• **WHAT IS EXPECTED**
No pictures go into the copy. Write out exactly the lines below from the one containing "Write a Blender" through the one containing "PI = math.pi".

• **EXTRACTED MATERIAL**
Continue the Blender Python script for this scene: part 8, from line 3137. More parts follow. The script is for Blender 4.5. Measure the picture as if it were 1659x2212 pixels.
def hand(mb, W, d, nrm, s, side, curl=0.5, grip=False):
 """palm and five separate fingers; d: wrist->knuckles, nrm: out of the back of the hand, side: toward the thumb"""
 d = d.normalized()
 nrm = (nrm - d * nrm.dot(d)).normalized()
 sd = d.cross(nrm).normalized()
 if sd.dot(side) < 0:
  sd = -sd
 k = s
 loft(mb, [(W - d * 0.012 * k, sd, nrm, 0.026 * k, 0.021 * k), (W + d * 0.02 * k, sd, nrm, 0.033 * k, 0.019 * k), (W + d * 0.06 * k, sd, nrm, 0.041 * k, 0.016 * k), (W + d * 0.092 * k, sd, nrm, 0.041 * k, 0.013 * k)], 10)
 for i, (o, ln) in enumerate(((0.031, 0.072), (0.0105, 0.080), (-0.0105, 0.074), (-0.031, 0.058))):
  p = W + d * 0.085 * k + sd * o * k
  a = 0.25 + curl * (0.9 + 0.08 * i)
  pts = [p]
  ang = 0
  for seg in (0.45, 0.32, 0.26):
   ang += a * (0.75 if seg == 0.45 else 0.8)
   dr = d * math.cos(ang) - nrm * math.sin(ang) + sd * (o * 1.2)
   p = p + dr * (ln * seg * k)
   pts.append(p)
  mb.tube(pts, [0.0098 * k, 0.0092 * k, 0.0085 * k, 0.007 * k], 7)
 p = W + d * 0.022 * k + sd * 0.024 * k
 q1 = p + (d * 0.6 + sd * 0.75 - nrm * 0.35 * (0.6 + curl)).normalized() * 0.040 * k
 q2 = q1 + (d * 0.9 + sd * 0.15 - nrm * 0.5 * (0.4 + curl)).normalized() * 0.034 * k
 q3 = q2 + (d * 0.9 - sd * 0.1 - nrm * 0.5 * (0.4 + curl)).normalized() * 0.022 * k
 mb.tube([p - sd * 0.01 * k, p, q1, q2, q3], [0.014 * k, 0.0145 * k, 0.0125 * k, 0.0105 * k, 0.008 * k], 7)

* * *

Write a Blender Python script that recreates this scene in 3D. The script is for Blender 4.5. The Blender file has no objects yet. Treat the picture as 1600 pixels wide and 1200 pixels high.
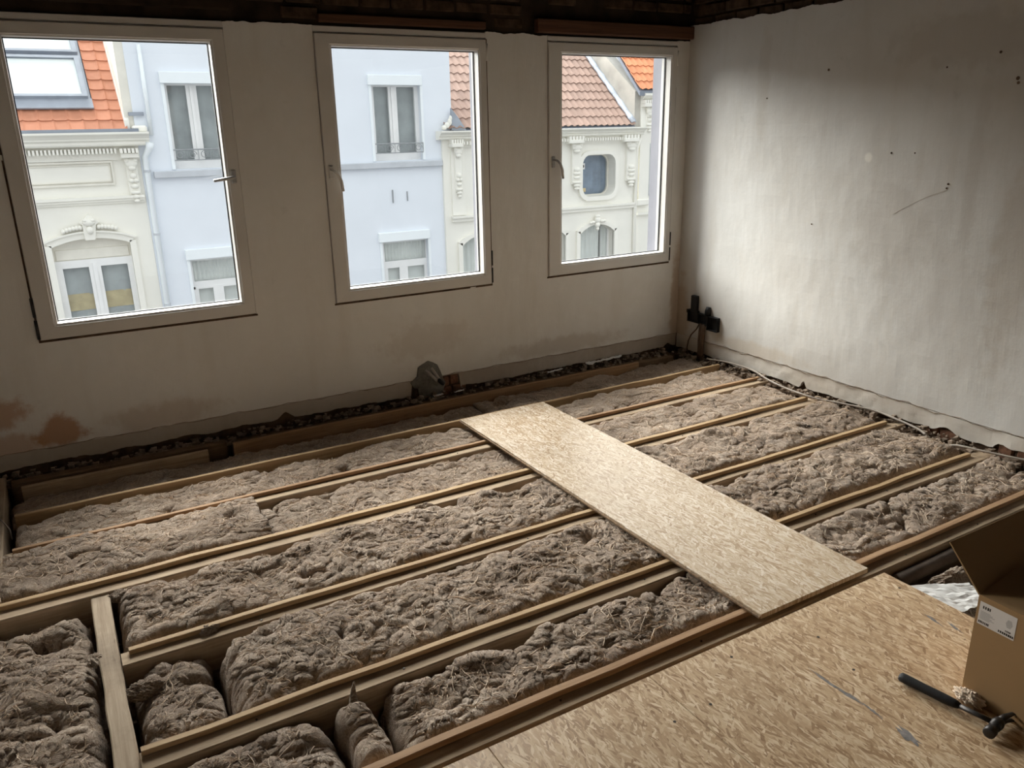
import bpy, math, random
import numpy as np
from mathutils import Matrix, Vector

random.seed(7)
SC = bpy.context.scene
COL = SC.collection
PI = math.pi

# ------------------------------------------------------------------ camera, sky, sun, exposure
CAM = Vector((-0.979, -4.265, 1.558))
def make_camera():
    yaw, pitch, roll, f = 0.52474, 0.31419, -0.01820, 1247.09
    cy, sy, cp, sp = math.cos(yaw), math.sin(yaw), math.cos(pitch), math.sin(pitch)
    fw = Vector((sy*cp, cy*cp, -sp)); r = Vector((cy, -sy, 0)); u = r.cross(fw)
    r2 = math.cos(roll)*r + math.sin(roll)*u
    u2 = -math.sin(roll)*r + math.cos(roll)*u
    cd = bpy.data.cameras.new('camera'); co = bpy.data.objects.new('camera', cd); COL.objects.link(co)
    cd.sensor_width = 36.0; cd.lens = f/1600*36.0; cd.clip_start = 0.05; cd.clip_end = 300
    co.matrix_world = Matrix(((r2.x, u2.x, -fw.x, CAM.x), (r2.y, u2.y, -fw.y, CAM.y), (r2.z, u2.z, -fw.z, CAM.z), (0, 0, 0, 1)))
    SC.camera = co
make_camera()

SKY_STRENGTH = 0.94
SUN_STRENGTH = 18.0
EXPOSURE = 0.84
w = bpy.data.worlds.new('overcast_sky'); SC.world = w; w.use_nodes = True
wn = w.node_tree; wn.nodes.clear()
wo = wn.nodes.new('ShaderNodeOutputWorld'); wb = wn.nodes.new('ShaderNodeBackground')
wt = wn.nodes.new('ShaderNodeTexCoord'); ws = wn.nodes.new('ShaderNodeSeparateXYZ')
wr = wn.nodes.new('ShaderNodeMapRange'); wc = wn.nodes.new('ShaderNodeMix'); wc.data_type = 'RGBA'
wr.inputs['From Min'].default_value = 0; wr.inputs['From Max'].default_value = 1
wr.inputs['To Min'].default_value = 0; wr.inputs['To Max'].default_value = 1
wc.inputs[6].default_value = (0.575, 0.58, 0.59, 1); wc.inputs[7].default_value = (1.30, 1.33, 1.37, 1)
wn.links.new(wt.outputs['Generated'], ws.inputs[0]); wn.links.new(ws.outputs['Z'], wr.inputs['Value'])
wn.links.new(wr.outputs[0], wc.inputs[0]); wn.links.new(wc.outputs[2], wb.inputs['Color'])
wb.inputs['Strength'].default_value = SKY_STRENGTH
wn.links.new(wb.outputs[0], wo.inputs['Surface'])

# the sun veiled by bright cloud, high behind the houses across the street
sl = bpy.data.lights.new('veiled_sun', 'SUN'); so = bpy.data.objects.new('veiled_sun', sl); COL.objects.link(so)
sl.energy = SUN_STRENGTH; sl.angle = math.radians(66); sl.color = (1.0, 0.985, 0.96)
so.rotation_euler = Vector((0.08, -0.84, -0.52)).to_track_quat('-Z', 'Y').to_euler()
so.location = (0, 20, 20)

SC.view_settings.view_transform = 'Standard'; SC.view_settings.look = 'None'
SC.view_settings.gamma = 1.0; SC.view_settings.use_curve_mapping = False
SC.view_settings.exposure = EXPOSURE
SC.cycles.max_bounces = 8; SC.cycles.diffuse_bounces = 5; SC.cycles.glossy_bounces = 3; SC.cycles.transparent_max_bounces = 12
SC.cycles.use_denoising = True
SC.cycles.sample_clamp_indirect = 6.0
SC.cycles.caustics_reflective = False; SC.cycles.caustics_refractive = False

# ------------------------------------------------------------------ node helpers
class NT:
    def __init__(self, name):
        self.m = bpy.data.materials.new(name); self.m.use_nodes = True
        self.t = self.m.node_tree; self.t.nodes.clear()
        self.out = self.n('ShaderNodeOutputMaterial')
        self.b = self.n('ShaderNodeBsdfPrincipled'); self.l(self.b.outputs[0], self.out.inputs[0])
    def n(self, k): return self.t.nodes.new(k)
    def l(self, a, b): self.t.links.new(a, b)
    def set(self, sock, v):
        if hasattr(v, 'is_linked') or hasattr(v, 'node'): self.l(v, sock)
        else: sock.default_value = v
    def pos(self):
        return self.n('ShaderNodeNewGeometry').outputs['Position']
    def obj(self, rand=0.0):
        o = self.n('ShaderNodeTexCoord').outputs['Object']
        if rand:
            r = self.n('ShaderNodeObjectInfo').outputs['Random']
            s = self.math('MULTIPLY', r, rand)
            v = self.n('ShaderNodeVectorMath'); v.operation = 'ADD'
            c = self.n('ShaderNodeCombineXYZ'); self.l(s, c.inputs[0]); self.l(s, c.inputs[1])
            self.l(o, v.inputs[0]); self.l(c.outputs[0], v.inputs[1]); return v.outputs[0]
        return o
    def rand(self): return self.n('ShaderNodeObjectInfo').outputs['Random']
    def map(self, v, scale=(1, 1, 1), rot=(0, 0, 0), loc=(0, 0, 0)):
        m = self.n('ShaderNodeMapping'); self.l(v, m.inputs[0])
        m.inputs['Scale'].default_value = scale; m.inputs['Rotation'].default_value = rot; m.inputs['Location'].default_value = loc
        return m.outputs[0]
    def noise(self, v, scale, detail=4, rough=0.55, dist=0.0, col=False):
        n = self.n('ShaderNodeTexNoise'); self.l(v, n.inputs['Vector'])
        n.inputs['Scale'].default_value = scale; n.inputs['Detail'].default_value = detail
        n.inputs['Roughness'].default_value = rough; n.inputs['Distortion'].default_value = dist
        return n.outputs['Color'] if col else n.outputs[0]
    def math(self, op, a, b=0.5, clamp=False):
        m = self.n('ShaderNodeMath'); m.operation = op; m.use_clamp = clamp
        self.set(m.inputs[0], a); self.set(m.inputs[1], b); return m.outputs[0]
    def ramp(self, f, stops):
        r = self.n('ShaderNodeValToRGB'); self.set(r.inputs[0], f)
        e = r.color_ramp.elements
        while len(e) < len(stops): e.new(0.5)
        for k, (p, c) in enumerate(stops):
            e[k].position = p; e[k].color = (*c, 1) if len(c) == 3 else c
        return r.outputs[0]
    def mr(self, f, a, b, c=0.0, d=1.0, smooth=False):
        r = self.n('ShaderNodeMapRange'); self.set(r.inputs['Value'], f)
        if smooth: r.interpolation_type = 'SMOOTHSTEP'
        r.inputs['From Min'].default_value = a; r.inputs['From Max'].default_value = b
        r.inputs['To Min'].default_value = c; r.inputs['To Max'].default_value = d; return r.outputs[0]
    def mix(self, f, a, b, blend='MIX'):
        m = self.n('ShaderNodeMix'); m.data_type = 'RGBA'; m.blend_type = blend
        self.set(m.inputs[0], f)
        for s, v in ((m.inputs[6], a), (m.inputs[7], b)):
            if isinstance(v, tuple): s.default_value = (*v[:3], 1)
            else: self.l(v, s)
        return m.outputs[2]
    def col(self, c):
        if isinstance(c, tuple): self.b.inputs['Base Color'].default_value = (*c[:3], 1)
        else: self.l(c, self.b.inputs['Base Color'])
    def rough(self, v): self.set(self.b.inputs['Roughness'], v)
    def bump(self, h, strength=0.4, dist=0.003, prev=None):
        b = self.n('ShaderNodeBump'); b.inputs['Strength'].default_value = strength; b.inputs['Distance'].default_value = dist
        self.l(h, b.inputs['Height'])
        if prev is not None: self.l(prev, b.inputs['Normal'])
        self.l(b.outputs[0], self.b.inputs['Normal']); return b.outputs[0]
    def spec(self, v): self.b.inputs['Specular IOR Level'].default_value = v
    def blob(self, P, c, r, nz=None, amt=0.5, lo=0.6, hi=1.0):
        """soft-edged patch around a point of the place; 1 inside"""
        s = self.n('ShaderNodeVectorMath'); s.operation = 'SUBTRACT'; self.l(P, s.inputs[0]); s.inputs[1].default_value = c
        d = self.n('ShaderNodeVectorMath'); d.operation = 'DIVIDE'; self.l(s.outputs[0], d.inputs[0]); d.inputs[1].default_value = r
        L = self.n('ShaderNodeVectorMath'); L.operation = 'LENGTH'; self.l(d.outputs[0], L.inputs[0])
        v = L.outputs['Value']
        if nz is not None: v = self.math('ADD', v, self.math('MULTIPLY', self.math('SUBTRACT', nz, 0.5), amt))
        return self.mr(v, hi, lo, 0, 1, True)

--

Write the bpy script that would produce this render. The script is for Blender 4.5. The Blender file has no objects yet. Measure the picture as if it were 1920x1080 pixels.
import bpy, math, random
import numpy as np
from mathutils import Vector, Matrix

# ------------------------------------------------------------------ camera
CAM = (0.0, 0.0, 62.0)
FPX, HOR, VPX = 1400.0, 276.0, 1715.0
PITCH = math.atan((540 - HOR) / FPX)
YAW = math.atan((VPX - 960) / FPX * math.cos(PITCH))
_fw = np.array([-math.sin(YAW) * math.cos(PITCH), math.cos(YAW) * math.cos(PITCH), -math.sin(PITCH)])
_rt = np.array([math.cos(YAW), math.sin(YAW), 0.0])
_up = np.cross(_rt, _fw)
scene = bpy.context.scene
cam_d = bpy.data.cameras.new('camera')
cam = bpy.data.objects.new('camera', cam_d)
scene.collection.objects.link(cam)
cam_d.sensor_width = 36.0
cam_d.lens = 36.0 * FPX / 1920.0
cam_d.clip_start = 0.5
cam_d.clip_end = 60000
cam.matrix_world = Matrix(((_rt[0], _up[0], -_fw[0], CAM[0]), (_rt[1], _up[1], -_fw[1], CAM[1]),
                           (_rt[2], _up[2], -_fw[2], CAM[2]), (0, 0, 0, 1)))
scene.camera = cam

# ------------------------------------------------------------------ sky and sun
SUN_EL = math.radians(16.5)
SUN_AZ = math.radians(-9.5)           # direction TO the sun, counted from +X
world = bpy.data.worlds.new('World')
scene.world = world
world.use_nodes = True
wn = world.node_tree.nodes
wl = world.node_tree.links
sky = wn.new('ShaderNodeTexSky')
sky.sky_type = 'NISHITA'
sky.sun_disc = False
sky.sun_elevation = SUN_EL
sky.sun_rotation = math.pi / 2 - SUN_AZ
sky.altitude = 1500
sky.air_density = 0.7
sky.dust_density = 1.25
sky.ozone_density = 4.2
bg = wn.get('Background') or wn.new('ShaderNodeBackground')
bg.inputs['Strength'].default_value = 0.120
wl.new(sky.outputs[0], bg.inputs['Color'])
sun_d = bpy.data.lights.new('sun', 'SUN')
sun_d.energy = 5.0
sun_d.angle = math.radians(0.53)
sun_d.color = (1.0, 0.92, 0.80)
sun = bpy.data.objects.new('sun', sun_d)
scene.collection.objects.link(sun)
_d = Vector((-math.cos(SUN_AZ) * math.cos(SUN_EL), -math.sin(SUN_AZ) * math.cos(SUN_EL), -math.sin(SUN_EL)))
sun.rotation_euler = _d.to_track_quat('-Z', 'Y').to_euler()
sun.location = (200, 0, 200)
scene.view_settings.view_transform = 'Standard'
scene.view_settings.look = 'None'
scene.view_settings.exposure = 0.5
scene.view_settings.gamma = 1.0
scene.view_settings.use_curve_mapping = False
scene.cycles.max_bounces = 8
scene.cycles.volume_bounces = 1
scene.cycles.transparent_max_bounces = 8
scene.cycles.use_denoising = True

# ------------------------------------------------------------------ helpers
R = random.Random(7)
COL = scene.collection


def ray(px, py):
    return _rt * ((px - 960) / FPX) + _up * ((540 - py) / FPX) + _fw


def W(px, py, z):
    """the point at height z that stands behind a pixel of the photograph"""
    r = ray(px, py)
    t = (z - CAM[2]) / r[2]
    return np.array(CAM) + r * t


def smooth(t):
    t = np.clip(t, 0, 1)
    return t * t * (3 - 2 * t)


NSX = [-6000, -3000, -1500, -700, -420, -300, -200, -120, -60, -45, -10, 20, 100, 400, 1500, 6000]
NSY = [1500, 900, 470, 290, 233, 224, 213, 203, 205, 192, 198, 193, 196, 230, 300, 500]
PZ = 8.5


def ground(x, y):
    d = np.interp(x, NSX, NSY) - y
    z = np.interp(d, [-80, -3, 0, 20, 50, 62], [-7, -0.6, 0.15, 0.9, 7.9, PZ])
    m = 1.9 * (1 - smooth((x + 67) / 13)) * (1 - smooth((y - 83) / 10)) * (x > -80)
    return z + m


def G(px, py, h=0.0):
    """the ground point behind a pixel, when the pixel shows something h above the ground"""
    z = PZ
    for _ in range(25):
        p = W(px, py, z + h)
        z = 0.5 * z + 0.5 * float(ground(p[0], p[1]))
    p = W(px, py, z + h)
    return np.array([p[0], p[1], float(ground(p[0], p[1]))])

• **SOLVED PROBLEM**
Write a Blender Python script that recreates this scene in 3D. The script is for Blender 4.5. The Blender file has no objects yet. Treat the picture as 1600 pixels wide and 1200 pixels high.
import bpy, math, random
import numpy as np
from mathutils import Matrix, Vector

random.seed(7)
SC = bpy.context.scene
COL = SC.collection
PI = math.pi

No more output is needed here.